[Stored data]
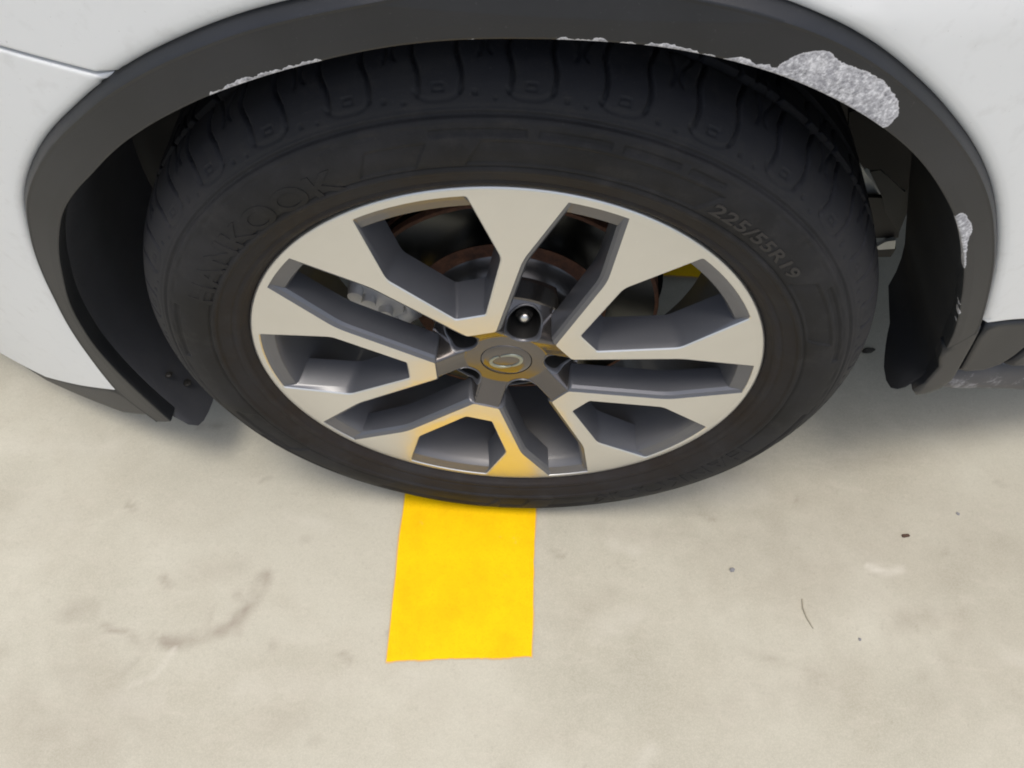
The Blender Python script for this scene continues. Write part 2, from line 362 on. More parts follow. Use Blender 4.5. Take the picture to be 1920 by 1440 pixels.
def grit(name, label, cat, x, y, size, mat, sq=(1, .6, .5), seed=0, group=None):
    import bmesh
    bm = bmesh.new(); bmesh.ops.create_icosphere(bm, subdivisions=2, radius=1)
    r = random.Random(seed)
    for v in bm.verts:
        k = 1 + r.uniform(-.28, .28); v.co = Vector((v.co.x * size * sq[0] * k, v.co.y * size * sq[1] * k, v.co.z * size * sq[2] * k))
    me = bpy.data.meshes.new(name); bm.to_mesh(me); bm.free(); me.materials.append(mat)
    o = bpy.data.objects.new(name, me); COL.objects.link(o); o.location = (x, y, GZ + size * sq[2] * .6); o.rotation_euler = (0, 0, r.uniform(0, 6))
    return tag(o, label, cat, group)
o = grit('dirt_crumb', 'dark brown crumb on the floor right of the yellow bar', 'dirt', .565, -.008, .0052, M['grit_brown'], (1.1, .55, .4), 1); o.rotation_euler.z = .1
grit('grit_stone', 'small blue grey stone on the floor below and right of the tyre', 'stone', .318, -.072, .0040, M['grit_grey'], (.8, .9, .5), 2)
o = grit('leaf_scrap', 'tiny dark leaf scrap beside the right edge of the tyre tread', 'leaf', .571, .303, .010, M['grit_leaf'], (1.0, .5, .25), 3); o.rotation_euler.z = .3
grit('grit_stone', 'small grey stone on the floor at the right edge, above the brown crumb', 'stone', .648, .030, .0026, M['grit_grey'], (1, .8, .4), 5)
grit('grit_stone', 'small grey stone on the floor, right of the short dark thread', 'stone', .476, -.155, .0022, M['grit_grey'], (1, .9, .4), 6)
th = tube('thread_scrap', [(.408, -.106, GZ + .001), (.407, -.118, GZ + .0013), (.410, -.130, GZ + .001), (.417, -.145, GZ + .001)], [.0006, .0011, .0011, .0005], M['grit_leaf'])
th.data.materials[0] = M['fringe']; M['thread'] = NT('thread').set(Base_Color=(.34, .31, .24), Roughness=.9).m; th.data.materials[0] = M['thread']
tag(th, 'thin short brown thread lying on the floor right of the yellow bar', 'thread')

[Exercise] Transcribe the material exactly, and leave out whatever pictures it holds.

[Full solution]
The Blender Python script for this scene continues. Write part 2, from line 362 on. More parts follow. Use Blender 4.5. Take the picture to be 1920 by 1440 pixels.
def grit(name, label, cat, x, y, size, mat, sq=(1, .6, .5), seed=0, group=None):
    import bmesh
    bm = bmesh.new(); bmesh.ops.create_icosphere(bm, subdivisions=2, radius=1)
    r = random.Random(seed)
    for v in bm.verts:
        k = 1 + r.uniform(-.28, .28); v.co = Vector((v.co.x * size * sq[0] * k, v.co.y * size * sq[1] * k, v.co.z * size * sq[2] * k))
    me = bpy.data.meshes.new(name); bm.to_mesh(me); bm.free(); me.materials.append(mat)
    o = bpy.data.objects.new(name, me); COL.objects.link(o); o.location = (x, y, GZ + size * sq[2] * .6); o.rotation_euler = (0, 0, r.uniform(0, 6))
    return tag(o, label, cat, group)
o = grit('dirt_crumb', 'dark brown crumb on the floor right of the yellow bar', 'dirt', .565, -.008, .0052, M['grit_brown'], (1.1, .55, .4), 1); o.rotation_euler.z = .1
grit('grit_stone', 'small blue grey stone on the floor below and right of the tyre', 'stone', .318, -.072, .0040, M['grit_grey'], (.8, .9, .5), 2)
o = grit('leaf_scrap', 'tiny dark leaf scrap beside the right edge of the tyre tread', 'leaf', .571, .303, .010, M['grit_leaf'], (1.0, .5, .25), 3); o.rotation_euler.z = .3
grit('grit_stone', 'small grey stone on the floor at the right edge, above the brown crumb', 'stone', .648, .030, .0026, M['grit_grey'], (1, .8, .4), 5)
grit('grit_stone', 'small grey stone on the floor, right of the short dark thread', 'stone', .476, -.155, .0022, M['grit_grey'], (1, .9, .4), 6)
th = tube('thread_scrap', [(.408, -.106, GZ + .001), (.407, -.118, GZ + .0013), (.410, -.130, GZ + .001), (.417, -.145, GZ + .001)], [.0006, .0011, .0011, .0005], M['grit_leaf'])
th.data.materials[0] = M['fringe']; M['thread'] = NT('thread').set(Base_Color=(.34, .31, .24), Roughness=.9).m; th.data.materials[0] = M['thread']
tag(th, 'thin short brown thread lying on the floor right of the yellow bar', 'thread')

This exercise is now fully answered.